The exercise:
Output the full listing below exactly, without the pictures.

Collected data:
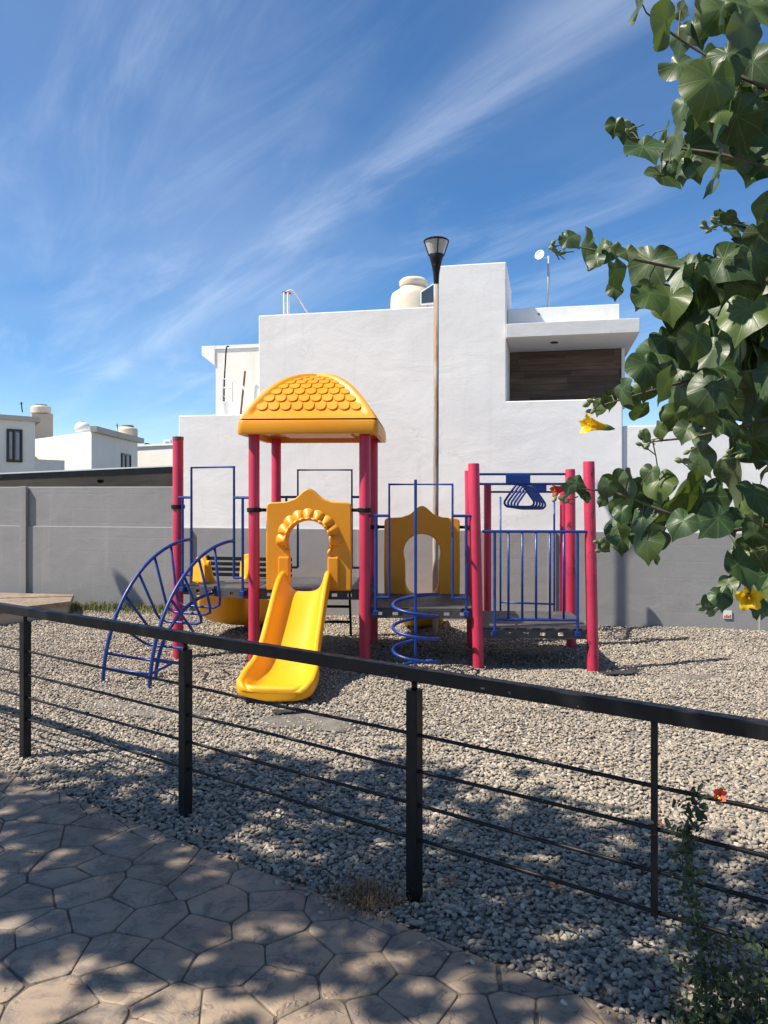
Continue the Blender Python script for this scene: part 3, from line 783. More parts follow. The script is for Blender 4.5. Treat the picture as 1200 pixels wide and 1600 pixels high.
# ------------------------------------------------------------------ lamp post
def street_lamp(lb, zp, label):
    lamp = empty('street_lamp', lb, label, 'street lamp', 'street lamps along the grey wall')
    MB().tube([lb + Vector((0, 0, -.1)), lb + Vector((0, 0, .05)), lb + Vector((.01, 0, 2.2)), lb + Vector((.012, 0, zp))], [.036, .034, .031, .029], 14).build('pole', 'pole', lamp, smooth=True)
    hc = lb + Vector((.012, 0, zp))
    MB().lathe(hc + Vector((0, 0, -.03)), [(.03, 0), (.031, .04), (.036, .12), (.05, .2), (.068, .27), (.086, .33), (.084, .335), (.0, .335)], 20).build('cone', 'black', lamp, smooth=True, autosm=True)
    MB().lathe(hc + Vector((0, 0, .306)), [(.0, 0), (.083, .001), (.1, .05), (.12, .11), (.132, .145), (.0, .15)], 24).build('bowl', 'bowl', lamp, smooth=True, autosm=True)
    MB().lathe(hc + Vector((0, 0, .458)), [(.143, -.006), (.147, .004), (.12, .022), (.06, .036), (.0, .04)], 24).build('cap', 'black', lamp, smooth=True, autosm=True)
    for k in range(4):
        a = R(5 + 90 * k); MB().tube([hc + Vector((math.cos(a) * .086, math.sin(a) * .086, .29)), hc + Vector((math.cos(a) * .142, math.sin(a) * .142, .458))], .006, 6).build('stay', 'black', lamp)
    return lamp
DL = 8.74
street_lamp(Vector(((680 - 600) / 1200 * DL, DL, 0)), at(680, 440, DL).z, 'slim rusty lamp post with black cone head rising behind the middle deck')
street_lamp(Vector((-6.62, 9.86, 0)), at(680, 440, DL).z, 'second slim lamp post standing beyond the left edge')

# ------------------------------------------------------------------ neighbours on the left
def wall_window(parent, p, ux, uz_w, h, nrm):
    """p: lower-left corner; ux: unit vector along the wall; nrm: outward"""
    z = Vector((0, 0, 1)); ax_ = (ux, -nrm, z); w = uz_w
    fr = MB(); t_ = .05
    for cx_, cz_, sx, sz in ((w / 2, t_ / 2, w, t_), (w / 2, h - t_ / 2, w, t_), (t_ / 2, h / 2, t_, h - 2 * t_), (w - t_ / 2, h / 2, t_, h - 2 * t_), (w * .45, h / 2, t_ * .8, h - 2 * t_)):
        fr.box(p + ux * cx_ + z * cz_ + nrm * .012, (sx, .06, sz), ax_)
    wn_ = fr.build('window', 'winframe', parent)
    MB().box(p + ux * w / 2 + z * h / 2 + nrm * .0, (w - .02, .02, h - .02), ax_).build('pane', 'pane', wn_)
    for k in (0.24, 0.72): MB().box(p + ux * (w * k) + z * (h * .5) + nrm * .012, (w * .2, .004, h * .8), ax_).build('curtain', 'curtain', wn_)
# house A (nearest, far left): faces the viewer
dA = 19.0
ha = empty('neighbour_house', at(-60, 735, dA), 'cream house at the left edge with a black framed window', 'house')
def vbox(mb, x0, x1, y0, y1, d0, d1, skew=0.0):
    """box whose near face runs between photo columns x0..x1 at distance d0; skew = extra distance at x1"""
    a, b = at(x0, y1, d0), at(x1, y1, d0 + skew); c = at(x0, y0, d0)
    zt_, zb_ = c.z, a.z
    back = Vector((-0.55 * (d1 - d0), d1 - d0, 0))
    A, B = Vector((a.x, a.y, 0)), Vector((b.x, b.y, 0))
    base = [A, B, B + back, A + back]
    return mb.prism([p + Vector((0, 0, zb_)) for p in base], [p + Vector((0, 0, zt_)) for p in base])
mb = MB(); vbox(mb, -200, 55, 640, 800, dA - 2.2, dA + 6, 2.6); mb.build('wall', 'cream', ha, bevel=.02)
mb = MB(); vbox(mb, -205, 63, 632, 640.5, dA - 2.4, dA + 6.2, 2.8); mb.build('roof_edge', 'beige', ha)
mb = MB(); vbox(mb, 45, 101, 717, 800, dA + 1.6, dA + 4, 1.0); mb.build('yard_wall', 'cream', ha)
A0 = at(-200, 722, dA - 2.2); A1 = at(55, 722, dA + .4); ux = Vector((A1.x - A0.x, A1.y - A0.y, 0)); Lw = ux.length; ux.normalize(); nr = Vector((ux.y, -ux.x, 0))
k0 = (10 + 200) / 255; 
def onA(x):
    t_ = (x - 600) / 1200; s_ = (t_ * A0.y - A0.x) / (ux.x - t_ * ux.y); return Vector((A0.x + ux.x * s_, A0.y + ux.y * s_, 0))
wa, wb = onA(10), onA(34)
wa.z = 1.6 + (770 - 722) / 1200 * wa.y
wall_window(ha, wa + nr * .01, ux, (wb - onA(10)).length, (722 - 670) / 1200 * wa.y, nr)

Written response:
Continue the Blender Python script for this scene: part 3, from line 783. More parts follow. The script is for Blender 4.5. Treat the picture as 1200 pixels wide and 1600 pixels high.
# ------------------------------------------------------------------ lamp post
def street_lamp(lb, zp, label):
    lamp = empty('street_lamp', lb, label, 'street lamp', 'street lamps along the grey wall')
    MB().tube([lb + Vector((0, 0, -.1)), lb + Vector((0, 0, .05)), lb + Vector((.01, 0, 2.2)), lb + Vector((.012, 0, zp))], [.036, .034, .031, .029], 14).build('pole', 'pole', lamp, smooth=True)
    hc = lb + Vector((.012, 0, zp))
    MB().lathe(hc + Vector((0, 0, -.03)), [(.03, 0), (.031, .04), (.036, .12), (.05, .2), (.068, .27), (.086, .33), (.084, .335), (.0, .335)], 20).build('cone', 'black', lamp, smooth=True, autosm=True)
    MB().lathe(hc + Vector((0, 0, .306)), [(.0, 0), (.083, .001), (.1, .05), (.12, .11), (.132, .145), (.0, .15)], 24).build('bowl', 'bowl', lamp, smooth=True, autosm=True)
    MB().lathe(hc + Vector((0, 0, .458)), [(.143, -.006), (.147, .004), (.12, .022), (.06, .036), (.0, .04)], 24).build('cap', 'black', lamp, smooth=True, autosm=True)
    for k in range(4):
        a = R(5 + 90 * k); MB().tube([hc + Vector((math.cos(a) * .086, math.sin(a) * .086, .29)), hc + Vector((math.cos(a) * .142, math.sin(a) * .142, .458))], .006, 6).build('stay', 'black', lamp)
    return lamp
DL = 8.74
street_lamp(Vector(((680 - 600) / 1200 * DL, DL, 0)), at(680, 440, DL).z, 'slim rusty lamp post with black cone head rising behind the middle deck')
street_lamp(Vector((-6.62, 9.86, 0)), at(680, 440, DL).z, 'second slim lamp post standing beyond the left edge')

# ------------------------------------------------------------------ neighbours on the left
def wall_window(parent, p, ux, uz_w, h, nrm):
    """p: lower-left corner; ux: unit vector along the wall; nrm: outward"""
    z = Vector((0, 0, 1)); ax_ = (ux, -nrm, z); w = uz_w
    fr = MB(); t_ = .05
    for cx_, cz_, sx, sz in ((w / 2, t_ / 2, w, t_), (w / 2, h - t_ / 2, w, t_), (t_ / 2, h / 2, t_, h - 2 * t_), (w - t_ / 2, h / 2, t_, h - 2 * t_), (w * .45, h / 2, t_ * .8, h - 2 * t_)):
        fr.box(p + ux * cx_ + z * cz_ + nrm * .012, (sx, .06, sz), ax_)
    wn_ = fr.build('window', 'winframe', parent)
    MB().box(p + ux * w / 2 + z * h / 2 + nrm * .0, (w - .02, .02, h - .02), ax_).build('pane', 'pane', wn_)
    for k in (0.24, 0.72): MB().box(p + ux * (w * k) + z * (h * .5) + nrm * .012, (w * .2, .004, h * .8), ax_).build('curtain', 'curtain', wn_)
# house A (nearest, far left): faces the viewer
dA = 19.0
ha = empty('neighbour_house', at(-60, 735, dA), 'cream house at the left edge with a black framed window', 'house')
def vbox(mb, x0, x1, y0, y1, d0, d1, skew=0.0):
    """box whose near face runs between photo columns x0..x1 at distance d0; skew = extra distance at x1"""
    a, b = at(x0, y1, d0), at(x1, y1, d0 + skew); c = at(x0, y0, d0)
    zt_, zb_ = c.z, a.z
    back = Vector((-0.55 * (d1 - d0), d1 - d0, 0))
    A, B = Vector((a.x, a.y, 0)), Vector((b.x, b.y, 0))
    base = [A, B, B + back, A + back]
    return mb.prism([p + Vector((0, 0, zb_)) for p in base], [p + Vector((0, 0, zt_)) for p in base])
mb = MB(); vbox(mb, -200, 55, 640, 800, dA - 2.2, dA + 6, 2.6); mb.build('wall', 'cream', ha, bevel=.02)
mb = MB(); vbox(mb, -205, 63, 632, 640.5, dA - 2.4, dA + 6.2, 2.8); mb.build('roof_edge', 'beige', ha)
mb = MB(); vbox(mb, 45, 101, 717, 800, dA + 1.6, dA + 4, 1.0); mb.build('yard_wall', 'cream', ha)
A0 = at(-200, 722, dA - 2.2); A1 = at(55, 722, dA + .4); ux = Vector((A1.x - A0.x, A1.y - A0.y, 0)); Lw = ux.length; ux.normalize(); nr = Vector((ux.y, -ux.x, 0))
k0 = (10 + 200) / 255; 
def onA(x):
    t_ = (x - 600) / 1200; s_ = (t_ * A0.y - A0.x) / (ux.x - t_ * ux.y); return Vector((A0.x + ux.x * s_, A0.y + ux.y * s_, 0))
wa, wb = onA(10), onA(34)
wa.z = 1.6 + (770 - 722) / 1200 * wa.y
wall_window(ha, wa + nr * .01, ux, (wb - onA(10)).length, (722 - 670) / 1200 * wa.y, nr)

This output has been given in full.